精進料理では、季節感を大切にし、特に五味、五法、五色の組合せ、調理法が重要とされます。五味は、「しょう油、塩、砂糖、酢、辛」の調味料、五法は、「生、煮る、焼く、揚げる、蒸す」の調理法、五色は、「赤、青、黄、黒、白」の色彩を現わしています。日本料理は、まさに、この定式にしたがって作られており、料理というものが、舌で味わうとともに、目で味わうものとされています。
日本料理とは、日本人の感性のように控えめで淡い味わい、つまり素材そのものの味を大切にします。そして、盛り合わせの工夫、更にはうつわまで楽しむことができます。この日本人の根底にある高い美意識を常々誇りに感じています。

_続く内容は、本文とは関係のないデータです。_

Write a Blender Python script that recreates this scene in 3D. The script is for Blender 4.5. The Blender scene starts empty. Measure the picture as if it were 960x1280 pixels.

又、料理をいただく者が、その食材に対し、敬意と感謝を持ち、それを表す作法を身につけ、総合的な日本の食文化が築かれてきたと考えられます。
前述のように、五味、五法、五色の組合せを常に意識しながら、調理することで、栄養学の知識がなくても、健康を得る食事が叶うことは必然と云えます。もっとも、野菜中心の精進料理はつよい味や香りを持たないため、調理の工夫には大変な努力がなされたと思います。その結果、日本人は、だいこん、にんじん、さといもというありふれた材料そのものにも、切り方や味付けの仕方に地域による特徴が生まれ、それは「心の味」として伝承されています。そして、この食材の味付けの根底には、総じて日本料理の下支えとして昆布だしは大きな役割を担って来ました。
家庭料理においてもこの日本の食文化は消されることなく、健康的な食生活として受け継がれています。